If Range becomes Approval like then you might add also the weaknesses
of Approval in your list.
Juho
On Jan 27, 2010, at 7:58 AM, Jonathan Lundell wrote:
On Jan 26, 2010, at 9:49 PM, Jameson Quinn wrote:
I understand the limitations of my example. I still think it is a
real weakness for Range - actually, the only real weakness. Range
is still one of the best systems out there. But this is a reason to
explore its weaknesses, not to ignore them - especially when these
weaknesses are probably fixable.
Two weaknesses, it seems to me, and I'm less sanguine about their
fixability.
One is, as you suggest, the strategy problem. Range, and it's limit
in one direction, approval, require the voter to make cast a
strategic vote; there really isn't any such thing as a non-strategic
range or approval ballot. But voters are privy to different amounts
of variably useful information about other voters' preferences, and
other voters' strategic choices in view of those (perceived)
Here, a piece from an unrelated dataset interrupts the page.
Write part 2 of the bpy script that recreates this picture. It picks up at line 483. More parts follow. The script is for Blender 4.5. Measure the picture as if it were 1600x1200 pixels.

preferences, and so on ad infinitum.
The second problem kicks in with the suggestion that there *is* a
sincere range ballot (not that any voter would cast it), namely some
objective measure of utility, comparable from voter to voter. The
idea that there's some objective (or at least intersubjective)
common measure of cardinal utility is, deservedly, a fringe idea—at
best—in social choice theory.
I really don't see out either of these can be fixed.